Strickland school summit tries to ID what works
by Scott Stephens
Cleveland Plain Dealer
School’s out for the summer, but more than 300 educators, business chiefs, community leaders and parents will begin comparing notes today in a first-of-its-kind statewide summit on improving public education.
The invitation-only, three-day event, which ends Saturday, is being grandly billed as “the Governor’s Institute for Creativity & Innovation in Education.” But its purpose is plain: Identify what works in Ohio classrooms, and figure out how to replicate it.
“All of the people participating have, to a certain extent, acted as change agents in their respective communities,” said Keith Dailey, spokesman for Gov. Ted Strickland.
One of those people is Jim Mahoney, executive director of Battelle for Kids, a Columbus-based not-for-profit group that helps educators accelerate student progress.
While much of the groups’ reform effort has been data-driven, Mahoney said creativity and innovation are equally important.
“It isn’t about who gets highest test scores,” Mahoney said. “Ultimately, students have to have the kind of skills important in the marketplace.”
Another participant, William Wendling said he is hopeful the conference will address two of his areas of interest: Urban education and the community’s role in education.
Wendling is executive director of the Ohio 8, a coalition of the state’s eight big-city superintendents and teacher union presidents. He is also involved in establishing what will be Cuyahoga County’s first “P-16 council,” groups that help the education system work together seamlessly from preschool through college.

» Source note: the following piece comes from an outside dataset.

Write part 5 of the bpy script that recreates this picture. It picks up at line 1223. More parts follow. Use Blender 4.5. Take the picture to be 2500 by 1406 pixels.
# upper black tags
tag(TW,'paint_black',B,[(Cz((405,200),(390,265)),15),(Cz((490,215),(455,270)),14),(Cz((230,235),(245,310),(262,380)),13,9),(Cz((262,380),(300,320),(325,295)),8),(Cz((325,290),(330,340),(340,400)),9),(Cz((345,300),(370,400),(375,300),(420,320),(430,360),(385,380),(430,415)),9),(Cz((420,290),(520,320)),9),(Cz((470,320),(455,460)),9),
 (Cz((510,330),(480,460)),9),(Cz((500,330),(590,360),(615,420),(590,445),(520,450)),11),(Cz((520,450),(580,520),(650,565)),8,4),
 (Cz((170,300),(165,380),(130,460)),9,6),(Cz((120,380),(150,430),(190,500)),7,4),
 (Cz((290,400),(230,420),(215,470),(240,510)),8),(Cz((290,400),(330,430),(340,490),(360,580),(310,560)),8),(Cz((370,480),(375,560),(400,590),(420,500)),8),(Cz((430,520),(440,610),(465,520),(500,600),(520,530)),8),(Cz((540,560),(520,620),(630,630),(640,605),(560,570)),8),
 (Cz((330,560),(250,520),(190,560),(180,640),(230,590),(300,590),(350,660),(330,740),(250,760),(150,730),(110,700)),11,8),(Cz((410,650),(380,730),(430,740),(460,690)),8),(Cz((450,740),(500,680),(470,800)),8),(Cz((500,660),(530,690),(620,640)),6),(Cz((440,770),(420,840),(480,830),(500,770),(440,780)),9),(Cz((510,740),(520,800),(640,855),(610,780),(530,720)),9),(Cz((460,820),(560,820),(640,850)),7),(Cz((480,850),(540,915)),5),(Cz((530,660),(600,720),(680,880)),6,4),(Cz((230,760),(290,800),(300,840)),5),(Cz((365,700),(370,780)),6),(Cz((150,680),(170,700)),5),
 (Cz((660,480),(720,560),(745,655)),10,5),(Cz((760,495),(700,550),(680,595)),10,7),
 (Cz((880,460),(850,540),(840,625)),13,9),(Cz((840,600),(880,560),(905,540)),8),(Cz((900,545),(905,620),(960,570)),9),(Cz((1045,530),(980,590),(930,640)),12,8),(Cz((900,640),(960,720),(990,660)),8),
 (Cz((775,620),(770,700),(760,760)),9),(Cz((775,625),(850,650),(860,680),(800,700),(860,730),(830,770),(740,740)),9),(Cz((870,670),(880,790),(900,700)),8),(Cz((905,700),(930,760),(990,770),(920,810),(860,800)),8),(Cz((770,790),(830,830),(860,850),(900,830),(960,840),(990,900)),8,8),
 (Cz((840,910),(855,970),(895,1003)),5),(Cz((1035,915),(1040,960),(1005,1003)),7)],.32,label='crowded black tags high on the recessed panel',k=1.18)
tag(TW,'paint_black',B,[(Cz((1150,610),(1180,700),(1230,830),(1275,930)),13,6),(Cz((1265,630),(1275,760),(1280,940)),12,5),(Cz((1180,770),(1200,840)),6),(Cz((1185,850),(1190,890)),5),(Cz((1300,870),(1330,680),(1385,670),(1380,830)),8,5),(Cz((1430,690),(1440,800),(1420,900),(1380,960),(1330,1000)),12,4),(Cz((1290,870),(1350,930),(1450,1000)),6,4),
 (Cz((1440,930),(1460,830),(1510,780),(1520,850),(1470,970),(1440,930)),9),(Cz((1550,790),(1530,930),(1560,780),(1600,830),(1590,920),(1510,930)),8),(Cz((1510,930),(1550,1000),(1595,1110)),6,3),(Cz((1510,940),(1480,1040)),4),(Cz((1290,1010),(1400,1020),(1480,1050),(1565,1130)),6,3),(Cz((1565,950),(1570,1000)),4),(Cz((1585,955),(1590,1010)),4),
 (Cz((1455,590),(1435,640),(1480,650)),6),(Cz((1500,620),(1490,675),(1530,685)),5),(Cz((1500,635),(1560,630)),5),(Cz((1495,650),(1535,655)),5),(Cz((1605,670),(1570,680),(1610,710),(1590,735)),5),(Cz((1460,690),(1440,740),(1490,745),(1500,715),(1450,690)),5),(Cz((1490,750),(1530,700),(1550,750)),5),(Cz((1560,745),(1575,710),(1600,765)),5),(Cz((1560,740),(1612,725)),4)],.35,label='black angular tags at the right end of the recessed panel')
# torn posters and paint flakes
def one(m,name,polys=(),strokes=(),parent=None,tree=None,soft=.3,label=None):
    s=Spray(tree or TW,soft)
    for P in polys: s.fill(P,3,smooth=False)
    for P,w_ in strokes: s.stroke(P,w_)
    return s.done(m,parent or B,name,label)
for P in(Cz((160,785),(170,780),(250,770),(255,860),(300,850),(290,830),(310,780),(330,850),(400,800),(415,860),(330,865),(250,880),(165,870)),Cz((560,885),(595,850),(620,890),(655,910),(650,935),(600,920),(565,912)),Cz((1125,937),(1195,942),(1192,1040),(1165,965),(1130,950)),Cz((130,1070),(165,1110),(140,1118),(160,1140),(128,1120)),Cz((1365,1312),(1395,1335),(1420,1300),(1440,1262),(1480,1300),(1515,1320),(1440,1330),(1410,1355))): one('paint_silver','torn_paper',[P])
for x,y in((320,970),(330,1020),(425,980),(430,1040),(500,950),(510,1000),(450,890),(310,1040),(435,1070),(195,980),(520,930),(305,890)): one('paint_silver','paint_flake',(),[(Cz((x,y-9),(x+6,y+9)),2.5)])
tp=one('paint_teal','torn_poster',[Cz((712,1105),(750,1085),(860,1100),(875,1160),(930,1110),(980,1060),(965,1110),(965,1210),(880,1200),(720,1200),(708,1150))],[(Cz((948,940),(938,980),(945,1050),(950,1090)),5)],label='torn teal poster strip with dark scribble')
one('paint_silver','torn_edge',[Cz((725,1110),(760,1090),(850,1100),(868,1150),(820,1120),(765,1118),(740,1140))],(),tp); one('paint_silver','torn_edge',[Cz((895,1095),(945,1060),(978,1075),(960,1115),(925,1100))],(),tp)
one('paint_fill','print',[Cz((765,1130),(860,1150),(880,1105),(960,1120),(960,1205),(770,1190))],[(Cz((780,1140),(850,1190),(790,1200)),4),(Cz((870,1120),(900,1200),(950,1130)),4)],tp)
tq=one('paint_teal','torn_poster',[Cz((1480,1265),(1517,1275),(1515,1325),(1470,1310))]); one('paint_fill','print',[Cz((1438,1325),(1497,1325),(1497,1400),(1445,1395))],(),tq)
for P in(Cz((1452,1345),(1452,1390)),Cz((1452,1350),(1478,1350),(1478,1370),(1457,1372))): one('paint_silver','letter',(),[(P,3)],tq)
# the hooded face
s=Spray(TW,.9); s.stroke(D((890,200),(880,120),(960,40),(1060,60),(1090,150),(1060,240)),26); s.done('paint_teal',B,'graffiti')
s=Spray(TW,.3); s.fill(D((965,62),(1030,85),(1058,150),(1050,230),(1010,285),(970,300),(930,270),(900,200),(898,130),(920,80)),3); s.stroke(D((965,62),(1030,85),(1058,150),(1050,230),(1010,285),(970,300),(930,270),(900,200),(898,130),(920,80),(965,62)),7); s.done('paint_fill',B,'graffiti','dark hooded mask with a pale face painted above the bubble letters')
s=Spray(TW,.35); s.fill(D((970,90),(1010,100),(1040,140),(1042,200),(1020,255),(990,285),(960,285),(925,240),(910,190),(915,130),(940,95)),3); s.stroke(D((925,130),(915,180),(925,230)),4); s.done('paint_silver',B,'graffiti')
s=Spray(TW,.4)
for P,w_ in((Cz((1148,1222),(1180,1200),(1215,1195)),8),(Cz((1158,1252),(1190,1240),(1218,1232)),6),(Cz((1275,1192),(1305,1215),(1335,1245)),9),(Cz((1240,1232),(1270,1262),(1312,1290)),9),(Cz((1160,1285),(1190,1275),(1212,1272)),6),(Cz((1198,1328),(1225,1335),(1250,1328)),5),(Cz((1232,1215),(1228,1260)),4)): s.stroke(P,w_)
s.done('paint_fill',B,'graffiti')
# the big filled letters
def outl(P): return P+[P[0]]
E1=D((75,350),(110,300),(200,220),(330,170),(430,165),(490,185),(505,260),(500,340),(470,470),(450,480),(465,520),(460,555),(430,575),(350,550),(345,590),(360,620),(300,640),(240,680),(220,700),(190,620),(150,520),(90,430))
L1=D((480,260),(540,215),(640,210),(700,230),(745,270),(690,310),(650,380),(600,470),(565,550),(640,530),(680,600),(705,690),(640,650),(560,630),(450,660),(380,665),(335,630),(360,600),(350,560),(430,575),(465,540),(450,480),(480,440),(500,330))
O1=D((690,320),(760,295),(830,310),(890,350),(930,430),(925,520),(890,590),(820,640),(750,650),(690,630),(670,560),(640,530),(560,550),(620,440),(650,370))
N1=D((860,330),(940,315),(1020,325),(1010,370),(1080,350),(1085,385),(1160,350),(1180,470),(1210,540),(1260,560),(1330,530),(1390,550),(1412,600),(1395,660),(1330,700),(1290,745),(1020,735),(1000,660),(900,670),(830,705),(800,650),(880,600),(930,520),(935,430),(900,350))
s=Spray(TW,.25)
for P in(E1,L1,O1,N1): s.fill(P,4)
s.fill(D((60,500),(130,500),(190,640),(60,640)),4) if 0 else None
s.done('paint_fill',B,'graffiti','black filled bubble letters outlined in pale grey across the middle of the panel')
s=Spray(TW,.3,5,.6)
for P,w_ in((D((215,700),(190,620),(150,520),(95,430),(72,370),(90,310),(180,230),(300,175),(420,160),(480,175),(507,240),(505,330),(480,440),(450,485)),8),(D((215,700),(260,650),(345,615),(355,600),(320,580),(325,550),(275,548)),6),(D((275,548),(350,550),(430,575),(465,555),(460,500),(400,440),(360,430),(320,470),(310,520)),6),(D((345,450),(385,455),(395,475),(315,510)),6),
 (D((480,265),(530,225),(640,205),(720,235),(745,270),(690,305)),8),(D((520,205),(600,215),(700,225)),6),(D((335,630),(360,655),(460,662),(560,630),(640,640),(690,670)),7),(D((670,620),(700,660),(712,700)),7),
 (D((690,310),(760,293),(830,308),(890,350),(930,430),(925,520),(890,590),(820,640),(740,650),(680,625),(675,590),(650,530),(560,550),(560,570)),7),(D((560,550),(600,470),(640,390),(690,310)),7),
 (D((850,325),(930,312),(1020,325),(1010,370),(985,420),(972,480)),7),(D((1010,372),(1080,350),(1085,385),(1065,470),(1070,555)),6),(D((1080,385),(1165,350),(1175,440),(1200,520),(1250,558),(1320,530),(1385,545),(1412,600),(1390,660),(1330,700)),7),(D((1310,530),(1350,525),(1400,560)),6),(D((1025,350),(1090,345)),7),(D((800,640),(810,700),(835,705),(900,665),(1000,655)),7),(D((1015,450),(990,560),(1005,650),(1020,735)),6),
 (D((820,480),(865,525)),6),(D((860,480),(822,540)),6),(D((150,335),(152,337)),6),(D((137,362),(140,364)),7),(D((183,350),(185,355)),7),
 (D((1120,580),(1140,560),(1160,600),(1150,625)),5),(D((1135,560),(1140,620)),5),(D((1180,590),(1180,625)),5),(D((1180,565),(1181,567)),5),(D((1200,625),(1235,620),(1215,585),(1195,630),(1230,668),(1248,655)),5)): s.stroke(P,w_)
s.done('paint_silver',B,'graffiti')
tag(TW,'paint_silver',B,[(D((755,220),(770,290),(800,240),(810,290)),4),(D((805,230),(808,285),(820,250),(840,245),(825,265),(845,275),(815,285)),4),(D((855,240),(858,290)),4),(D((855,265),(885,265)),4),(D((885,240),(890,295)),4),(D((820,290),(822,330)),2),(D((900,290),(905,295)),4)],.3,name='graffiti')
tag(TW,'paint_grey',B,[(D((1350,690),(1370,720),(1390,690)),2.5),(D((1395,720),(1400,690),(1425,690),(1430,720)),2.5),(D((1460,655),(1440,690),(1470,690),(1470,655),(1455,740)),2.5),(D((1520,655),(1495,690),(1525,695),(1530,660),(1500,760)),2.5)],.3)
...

“The idea is that this is a communitywide effort,” Wendling said. “It shouldn’t be confined to the schoolhouse.”
Not everyone is hopeful about the governor’s event. In his group’s newsletter, Chester Finn Jr., president of the Thomas B. Fordham Institute, said Ohio was going “squishy.”
While praising the state’s push to establish special science, technology, engineering and math academies, he said state officials should be more “hard-nosed” about education.
“Ohio’s Ted Strickland has invited several hundred Ohioans to a fiesta of education psychobabble, full of every loopy idea ever encountered in this field and as lacking in teeth as a 3-month-old,” Finn wrote.
Whether innovation or psychobabble, the event kicks off today with an address from John Stanford, Strickland’s top education adviser. The day ends with a cookout at Strickland’s home.
Friday and Saturday will feature group sessions. Strickland will conclude the event with an address Saturday afternoon.